Scene script records
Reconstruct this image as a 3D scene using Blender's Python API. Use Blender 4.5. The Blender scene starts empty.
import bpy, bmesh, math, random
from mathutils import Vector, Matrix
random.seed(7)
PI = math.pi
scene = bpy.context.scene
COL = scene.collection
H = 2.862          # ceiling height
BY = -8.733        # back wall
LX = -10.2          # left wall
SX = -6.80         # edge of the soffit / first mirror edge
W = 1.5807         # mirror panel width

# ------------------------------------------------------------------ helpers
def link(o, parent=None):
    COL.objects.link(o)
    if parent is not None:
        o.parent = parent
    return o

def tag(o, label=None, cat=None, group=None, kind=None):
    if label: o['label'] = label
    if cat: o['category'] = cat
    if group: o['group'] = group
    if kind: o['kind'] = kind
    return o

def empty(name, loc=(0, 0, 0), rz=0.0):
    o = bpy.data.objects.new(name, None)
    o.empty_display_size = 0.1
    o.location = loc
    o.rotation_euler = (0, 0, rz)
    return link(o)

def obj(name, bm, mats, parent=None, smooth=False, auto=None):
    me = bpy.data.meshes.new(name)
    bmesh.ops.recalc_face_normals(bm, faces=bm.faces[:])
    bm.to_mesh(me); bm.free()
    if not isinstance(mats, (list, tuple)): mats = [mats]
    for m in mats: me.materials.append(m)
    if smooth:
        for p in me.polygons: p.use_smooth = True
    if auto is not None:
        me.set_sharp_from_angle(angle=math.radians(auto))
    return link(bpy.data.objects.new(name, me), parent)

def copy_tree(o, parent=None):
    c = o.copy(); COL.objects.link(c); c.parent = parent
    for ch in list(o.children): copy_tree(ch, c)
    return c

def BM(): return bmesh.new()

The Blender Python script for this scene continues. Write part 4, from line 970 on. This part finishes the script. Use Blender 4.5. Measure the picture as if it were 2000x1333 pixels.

WHAT IS ASKED: Write out all records exactly, keeping every detail.

ANSWER FOR THIS EXERCISE:
Reconstruct this image as a 3D scene using Blender's Python API. Use Blender 4.5. The Blender scene starts empty.
import bpy, bmesh, math, random
from mathutils import Vector, Matrix
random.seed(7)
PI = math.pi
scene = bpy.context.scene
COL = scene.collection
H = 2.862          # ceiling height
BY = -8.733        # back wall
LX = -10.2          # left wall
SX = -6.80         # edge of the soffit / first mirror edge
W = 1.5807         # mirror panel width

# ------------------------------------------------------------------ helpers
def link(o, parent=None):
    COL.objects.link(o)
    if parent is not None:
        o.parent = parent
    return o

def tag(o, label=None, cat=None, group=None, kind=None):
    if label: o['label'] = label
    if cat: o['category'] = cat
    if group: o['group'] = group
    if kind: o['kind'] = kind
    return o

def empty(name, loc=(0, 0, 0), rz=0.0):
    o = bpy.data.objects.new(name, None)
    o.empty_display_size = 0.1
    o.location = loc
    o.rotation_euler = (0, 0, rz)
    return link(o)

def obj(name, bm, mats, parent=None, smooth=False, auto=None):
    me = bpy.data.meshes.new(name)
    bmesh.ops.recalc_face_normals(bm, faces=bm.faces[:])
    bm.to_mesh(me); bm.free()
    if not isinstance(mats, (list, tuple)): mats = [mats]
    for m in mats: me.materials.append(m)
    if smooth:
        for p in me.polygons: p.use_smooth = True
    if auto is not None:
        me.set_sharp_from_angle(angle=math.radians(auto))
    return link(bpy.data.objects.new(name, me), parent)

def copy_tree(o, parent=None):
    c = o.copy(); COL.objects.link(c); c.parent = parent
    for ch in list(o.children): copy_tree(ch, c)
    return c

def BM(): return bmesh.new()

The Blender Python script for this scene continues. Write part 4, from line 970 on. This part finishes the script. Use Blender 4.5. Measure the picture as if it were 2000x1333 pixels.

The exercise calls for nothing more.